Is Zadie Smith right on Trajan's column?
Should authors reply to wrong-headed reviews? Is it a good idea to write in to the offending paper and point out that, despite the sweeping claims of their reviewer, you did in fact mention Pompey the Great (indeed devoted most of chapter 12 to him)/ that you didn’t mis-spell Caesar throughout/ that you are not nor ever have been a member of UKIP . . . or whatever?
In one way, of course it is. If reviews are part of a dialogue, then why silence the poor old author? Needless to say, reviewers on the TLS are not the sort to make crass errors – and, in any case, there is team of hawk-eyed editors who try to run to ground any mistakes that may have slipped through. But there are still a good many readers (myself included sometimes) who head straight for Letters page. There’s nothing like it for a ring-side seat at someone else’s literary row.
All the same, my advice to a friend about to pen an outraged letter would always be to think twice. It can often be more sensible to write the reply in your head, or even on the screen, but not to press the “send” button.
The truth is that no one ever scrutinises a review with quite the obsessive intensity as the book’s author. The chances are that your self-defence will actually draw attention to your alleged inadequacies. And there’s a high risk too that you’ll come across as more miffed than traduced. Unless the allegations are career threatening (plagiarism and the like) or your letter is drop-dead clever and witty, it may be better to hold your horses, to wait and see if anyone writes in on your behalf, and claim the dignified high ground .
What goes for the author also goes, even more so, for the criticized reviewer. So all this preamble is by way of saying that this post is about to (half-)break my own rule.
In last week’s TLS Letters, the excellent Zadie Smith commented on a review I had just published of a new book on the Roman “art of war”. I had said that one of the problems about interpreting the sculpture on Trajan’s and Marcus Aurelius’ columns in Rome was that their “visual narratives were virtually invisible from the ground”.
Zadie Smith objects – in the case of Trajan’s column – that it “originally stood in the middle of a courtyard surrounded by galleries from which viewing was possible.”
Is she right?
At the risk of sounding miffed, my answer is “probably not”. Or at least -- although the existence these galleries are often assumed – there isn’t actually any evidence for them at all.
It is true than in antiquity the column didn’t stand in the glorious isolation that it now does.
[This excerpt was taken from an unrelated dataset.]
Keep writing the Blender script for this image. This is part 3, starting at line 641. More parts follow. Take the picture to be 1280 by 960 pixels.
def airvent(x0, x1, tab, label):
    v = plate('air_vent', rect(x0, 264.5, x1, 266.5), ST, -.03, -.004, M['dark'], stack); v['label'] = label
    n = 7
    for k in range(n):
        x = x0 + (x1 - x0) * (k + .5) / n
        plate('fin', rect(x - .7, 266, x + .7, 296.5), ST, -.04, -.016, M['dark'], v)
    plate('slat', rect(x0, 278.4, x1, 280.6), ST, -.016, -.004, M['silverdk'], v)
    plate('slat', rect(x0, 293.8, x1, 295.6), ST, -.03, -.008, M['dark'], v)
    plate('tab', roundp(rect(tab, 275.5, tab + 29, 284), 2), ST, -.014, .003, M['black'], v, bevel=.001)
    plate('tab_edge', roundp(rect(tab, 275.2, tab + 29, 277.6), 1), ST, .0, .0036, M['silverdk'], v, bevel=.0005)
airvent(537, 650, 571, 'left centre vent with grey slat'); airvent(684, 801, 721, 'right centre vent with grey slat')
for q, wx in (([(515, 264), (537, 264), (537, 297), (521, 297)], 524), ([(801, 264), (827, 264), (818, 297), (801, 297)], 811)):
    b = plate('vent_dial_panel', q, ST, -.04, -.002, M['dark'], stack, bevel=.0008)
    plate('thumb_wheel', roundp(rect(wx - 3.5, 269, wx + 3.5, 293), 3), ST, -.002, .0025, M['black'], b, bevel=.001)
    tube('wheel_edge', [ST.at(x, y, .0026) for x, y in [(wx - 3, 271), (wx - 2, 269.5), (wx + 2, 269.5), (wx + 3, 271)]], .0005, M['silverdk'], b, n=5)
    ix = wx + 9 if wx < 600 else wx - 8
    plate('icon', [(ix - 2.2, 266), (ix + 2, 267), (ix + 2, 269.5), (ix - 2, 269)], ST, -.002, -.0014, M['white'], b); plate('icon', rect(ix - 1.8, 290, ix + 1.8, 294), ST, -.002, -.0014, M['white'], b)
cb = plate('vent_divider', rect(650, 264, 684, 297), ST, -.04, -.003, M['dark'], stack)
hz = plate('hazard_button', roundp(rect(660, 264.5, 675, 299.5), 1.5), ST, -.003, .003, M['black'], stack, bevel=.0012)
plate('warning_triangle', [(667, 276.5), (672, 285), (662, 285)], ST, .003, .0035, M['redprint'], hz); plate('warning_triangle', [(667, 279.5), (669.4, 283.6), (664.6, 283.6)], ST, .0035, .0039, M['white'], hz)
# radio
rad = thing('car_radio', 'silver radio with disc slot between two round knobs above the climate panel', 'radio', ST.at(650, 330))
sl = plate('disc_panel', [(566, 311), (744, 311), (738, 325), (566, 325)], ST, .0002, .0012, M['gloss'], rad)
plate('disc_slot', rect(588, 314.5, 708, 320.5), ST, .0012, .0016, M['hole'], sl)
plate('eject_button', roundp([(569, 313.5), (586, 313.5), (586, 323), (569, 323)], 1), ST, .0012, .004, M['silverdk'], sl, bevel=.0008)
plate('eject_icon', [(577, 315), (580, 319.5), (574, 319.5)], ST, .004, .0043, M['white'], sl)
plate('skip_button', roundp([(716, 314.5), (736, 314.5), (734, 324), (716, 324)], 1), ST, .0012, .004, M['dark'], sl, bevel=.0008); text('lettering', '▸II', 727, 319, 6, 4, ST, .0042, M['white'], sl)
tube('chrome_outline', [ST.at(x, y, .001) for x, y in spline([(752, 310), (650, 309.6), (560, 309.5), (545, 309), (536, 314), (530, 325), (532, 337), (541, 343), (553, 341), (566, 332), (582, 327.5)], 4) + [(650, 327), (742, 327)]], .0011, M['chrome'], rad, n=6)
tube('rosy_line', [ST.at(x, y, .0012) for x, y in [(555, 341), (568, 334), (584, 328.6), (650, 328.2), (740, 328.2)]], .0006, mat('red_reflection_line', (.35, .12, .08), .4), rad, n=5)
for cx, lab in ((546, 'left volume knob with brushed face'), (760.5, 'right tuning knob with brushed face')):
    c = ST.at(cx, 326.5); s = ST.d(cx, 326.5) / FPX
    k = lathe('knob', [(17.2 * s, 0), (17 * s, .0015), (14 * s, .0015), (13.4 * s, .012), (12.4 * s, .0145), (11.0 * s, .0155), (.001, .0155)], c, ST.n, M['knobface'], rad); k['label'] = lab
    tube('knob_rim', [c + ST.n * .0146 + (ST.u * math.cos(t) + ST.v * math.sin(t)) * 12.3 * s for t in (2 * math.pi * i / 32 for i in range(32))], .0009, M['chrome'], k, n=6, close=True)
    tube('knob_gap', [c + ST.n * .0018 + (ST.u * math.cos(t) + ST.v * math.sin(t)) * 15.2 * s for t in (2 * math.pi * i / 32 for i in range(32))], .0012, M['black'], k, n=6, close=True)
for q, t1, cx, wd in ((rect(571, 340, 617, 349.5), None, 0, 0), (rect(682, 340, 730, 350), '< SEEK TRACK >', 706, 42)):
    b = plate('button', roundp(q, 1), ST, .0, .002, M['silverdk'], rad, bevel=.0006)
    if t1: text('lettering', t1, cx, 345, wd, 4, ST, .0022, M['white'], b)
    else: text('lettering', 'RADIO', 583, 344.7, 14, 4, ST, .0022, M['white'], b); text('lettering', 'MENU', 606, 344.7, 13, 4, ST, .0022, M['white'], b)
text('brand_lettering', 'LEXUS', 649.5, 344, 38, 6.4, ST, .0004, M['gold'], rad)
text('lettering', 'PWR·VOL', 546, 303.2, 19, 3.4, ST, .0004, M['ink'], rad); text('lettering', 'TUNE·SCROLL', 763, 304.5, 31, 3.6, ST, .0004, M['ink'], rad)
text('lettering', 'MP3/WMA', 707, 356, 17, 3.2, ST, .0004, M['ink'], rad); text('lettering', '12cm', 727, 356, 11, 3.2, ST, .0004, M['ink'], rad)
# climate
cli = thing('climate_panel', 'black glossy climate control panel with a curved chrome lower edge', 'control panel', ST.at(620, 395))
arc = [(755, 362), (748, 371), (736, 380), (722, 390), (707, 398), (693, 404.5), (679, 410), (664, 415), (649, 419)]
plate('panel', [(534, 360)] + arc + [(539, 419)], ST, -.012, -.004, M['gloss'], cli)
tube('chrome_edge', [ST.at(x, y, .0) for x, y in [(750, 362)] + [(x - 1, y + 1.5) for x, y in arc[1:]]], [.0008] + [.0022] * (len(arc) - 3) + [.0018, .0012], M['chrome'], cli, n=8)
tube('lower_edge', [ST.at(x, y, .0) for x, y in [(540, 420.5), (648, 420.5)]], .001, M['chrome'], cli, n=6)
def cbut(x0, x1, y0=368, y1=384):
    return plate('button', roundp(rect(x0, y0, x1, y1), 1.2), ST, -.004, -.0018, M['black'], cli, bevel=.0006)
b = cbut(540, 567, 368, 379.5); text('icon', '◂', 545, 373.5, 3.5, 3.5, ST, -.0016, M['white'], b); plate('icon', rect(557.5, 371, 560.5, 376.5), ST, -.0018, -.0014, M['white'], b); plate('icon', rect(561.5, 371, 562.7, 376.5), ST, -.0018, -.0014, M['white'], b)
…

It was in the middle of a large building complex which included a vast hall, libraries and a temple to the deified emperor Trajan, whose ashes rested in the base of the column. (Don’t belief maps, like this one, that confidently mark the position of this temple (on the far left), recent excavations have put all that up in the air again).
The column (just to the right of the "temple" on the plan) was indeed in a courtyard flanked by Trajan’s libraries. But there is no evidence whatsoever for the form of their upper floors. These “viewing galleries” are entirely unattested. They are an archaeological invention designed precisely to get round the problem that I raised: namely that it seems so odd to have sculpted an intricate narrative that was to all intent and purposes invisible.
Of course, they might have existed. Archaeological inventions sometime strike lucky. But it is equally, if not more, likely that the sculptural remain effectively out of eye’s way. After all, there is no suggestion that the column of Marcus Aurelius was ever made visible like this.
So I think I am sticking to my guns.